## Data
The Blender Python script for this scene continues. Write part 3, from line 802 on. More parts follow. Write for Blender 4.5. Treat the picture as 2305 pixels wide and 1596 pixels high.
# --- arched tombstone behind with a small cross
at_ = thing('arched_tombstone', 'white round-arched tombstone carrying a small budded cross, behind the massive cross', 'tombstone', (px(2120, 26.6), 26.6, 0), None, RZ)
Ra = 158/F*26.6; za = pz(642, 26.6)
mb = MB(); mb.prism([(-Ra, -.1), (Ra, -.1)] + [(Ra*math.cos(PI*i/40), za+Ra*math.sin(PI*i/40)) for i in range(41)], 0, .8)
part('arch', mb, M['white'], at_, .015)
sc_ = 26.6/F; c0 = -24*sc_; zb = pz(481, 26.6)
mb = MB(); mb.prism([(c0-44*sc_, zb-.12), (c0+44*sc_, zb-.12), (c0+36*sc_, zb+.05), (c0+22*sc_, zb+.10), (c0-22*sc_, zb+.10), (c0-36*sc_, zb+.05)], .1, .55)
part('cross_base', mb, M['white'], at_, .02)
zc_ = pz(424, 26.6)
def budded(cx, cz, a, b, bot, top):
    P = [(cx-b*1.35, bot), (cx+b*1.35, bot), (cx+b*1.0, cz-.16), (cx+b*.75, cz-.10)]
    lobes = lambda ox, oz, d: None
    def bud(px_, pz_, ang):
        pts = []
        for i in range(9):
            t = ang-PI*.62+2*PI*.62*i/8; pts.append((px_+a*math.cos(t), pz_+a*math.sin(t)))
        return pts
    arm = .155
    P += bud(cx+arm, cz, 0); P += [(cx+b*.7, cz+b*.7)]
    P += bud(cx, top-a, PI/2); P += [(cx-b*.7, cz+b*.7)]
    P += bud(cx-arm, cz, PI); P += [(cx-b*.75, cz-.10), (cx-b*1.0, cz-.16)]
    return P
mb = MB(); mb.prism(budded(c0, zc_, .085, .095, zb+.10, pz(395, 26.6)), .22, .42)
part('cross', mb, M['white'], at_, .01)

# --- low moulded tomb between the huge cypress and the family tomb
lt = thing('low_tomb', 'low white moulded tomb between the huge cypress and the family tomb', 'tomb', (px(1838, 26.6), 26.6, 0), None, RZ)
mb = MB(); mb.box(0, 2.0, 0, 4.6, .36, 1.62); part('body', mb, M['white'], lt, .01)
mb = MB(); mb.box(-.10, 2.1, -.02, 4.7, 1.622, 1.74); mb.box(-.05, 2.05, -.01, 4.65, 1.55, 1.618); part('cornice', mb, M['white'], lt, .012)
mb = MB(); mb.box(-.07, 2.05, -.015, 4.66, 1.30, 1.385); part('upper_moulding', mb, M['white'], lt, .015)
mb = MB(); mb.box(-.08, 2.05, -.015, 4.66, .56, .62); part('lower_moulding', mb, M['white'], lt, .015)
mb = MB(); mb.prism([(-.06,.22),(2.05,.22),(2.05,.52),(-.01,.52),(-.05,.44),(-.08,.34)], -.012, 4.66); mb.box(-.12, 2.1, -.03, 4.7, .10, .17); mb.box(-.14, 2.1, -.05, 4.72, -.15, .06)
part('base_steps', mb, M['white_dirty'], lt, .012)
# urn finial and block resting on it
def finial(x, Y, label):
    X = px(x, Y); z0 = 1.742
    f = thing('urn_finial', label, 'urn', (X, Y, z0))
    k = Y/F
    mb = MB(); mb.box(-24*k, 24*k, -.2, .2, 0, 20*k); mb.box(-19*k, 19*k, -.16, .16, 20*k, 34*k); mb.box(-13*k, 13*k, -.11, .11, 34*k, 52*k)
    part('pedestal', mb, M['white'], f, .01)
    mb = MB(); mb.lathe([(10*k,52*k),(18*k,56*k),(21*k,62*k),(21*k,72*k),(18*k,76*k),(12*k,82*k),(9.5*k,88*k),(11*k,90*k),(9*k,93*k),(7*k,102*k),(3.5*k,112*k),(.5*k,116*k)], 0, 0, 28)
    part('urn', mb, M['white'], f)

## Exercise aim
Nothing in the data may differ; print all of it exactly as written.

## Output of the exercise
The Blender Python script for this scene continues. Write part 3, from line 802 on. More parts follow. Write for Blender 4.5. Treat the picture as 2305 pixels wide and 1596 pixels high.
# --- arched tombstone behind with a small cross
at_ = thing('arched_tombstone', 'white round-arched tombstone carrying a small budded cross, behind the massive cross', 'tombstone', (px(2120, 26.6), 26.6, 0), None, RZ)
Ra = 158/F*26.6; za = pz(642, 26.6)
mb = MB(); mb.prism([(-Ra, -.1), (Ra, -.1)] + [(Ra*math.cos(PI*i/40), za+Ra*math.sin(PI*i/40)) for i in range(41)], 0, .8)
part('arch', mb, M['white'], at_, .015)
sc_ = 26.6/F; c0 = -24*sc_; zb = pz(481, 26.6)
mb = MB(); mb.prism([(c0-44*sc_, zb-.12), (c0+44*sc_, zb-.12), (c0+36*sc_, zb+.05), (c0+22*sc_, zb+.10), (c0-22*sc_, zb+.10), (c0-36*sc_, zb+.05)], .1, .55)
part('cross_base', mb, M['white'], at_, .02)
zc_ = pz(424, 26.6)
def budded(cx, cz, a, b, bot, top):
    P = [(cx-b*1.35, bot), (cx+b*1.35, bot), (cx+b*1.0, cz-.16), (cx+b*.75, cz-.10)]
    lobes = lambda ox, oz, d: None
    def bud(px_, pz_, ang):
        pts = []
        for i in range(9):
            t = ang-PI*.62+2*PI*.62*i/8; pts.append((px_+a*math.cos(t), pz_+a*math.sin(t)))
        return pts
    arm = .155
    P += bud(cx+arm, cz, 0); P += [(cx+b*.7, cz+b*.7)]
    P += bud(cx, top-a, PI/2); P += [(cx-b*.7, cz+b*.7)]
    P += bud(cx-arm, cz, PI); P += [(cx-b*.75, cz-.10), (cx-b*1.0, cz-.16)]
    return P
mb = MB(); mb.prism(budded(c0, zc_, .085, .095, zb+.10, pz(395, 26.6)), .22, .42)
part('cross', mb, M['white'], at_, .01)

# --- low moulded tomb between the huge cypress and the family tomb
lt = thing('low_tomb', 'low white moulded tomb between the huge cypress and the family tomb', 'tomb', (px(1838, 26.6), 26.6, 0), None, RZ)
mb = MB(); mb.box(0, 2.0, 0, 4.6, .36, 1.62); part('body', mb, M['white'], lt, .01)
mb = MB(); mb.box(-.10, 2.1, -.02, 4.7, 1.622, 1.74); mb.box(-.05, 2.05, -.01, 4.65, 1.55, 1.618); part('cornice', mb, M['white'], lt, .012)
mb = MB(); mb.box(-.07, 2.05, -.015, 4.66, 1.30, 1.385); part('upper_moulding', mb, M['white'], lt, .015)
mb = MB(); mb.box(-.08, 2.05, -.015, 4.66, .56, .62); part('lower_moulding', mb, M['white'], lt, .015)
mb = MB(); mb.prism([(-.06,.22),(2.05,.22),(2.05,.52),(-.01,.52),(-.05,.44),(-.08,.34)], -.012, 4.66); mb.box(-.12, 2.1, -.03, 4.7, .10, .17); mb.box(-.14, 2.1, -.05, 4.72, -.15, .06)
part('base_steps', mb, M['white_dirty'], lt, .012)
# urn finial and block resting on it
def finial(x, Y, label):
    X = px(x, Y); z0 = 1.742
    f = thing('urn_finial', label, 'urn', (X, Y, z0))
    k = Y/F
    mb = MB(); mb.box(-24*k, 24*k, -.2, .2, 0, 20*k); mb.box(-19*k, 19*k, -.16, .16, 20*k, 34*k); mb.box(-13*k, 13*k, -.11, .11, 34*k, 52*k)
    part('pedestal', mb, M['white'], f, .01)
    mb = MB(); mb.lathe([(10*k,52*k),(18*k,56*k),(21*k,62*k),(21*k,72*k),(18*k,76*k),(12*k,82*k),(9.5*k,88*k),(11*k,90*k),(9*k,93*k),(7*k,102*k),(3.5*k,112*k),(.5*k,116*k)], 0, 0, 28)
    part('urn', mb, M['white'], f)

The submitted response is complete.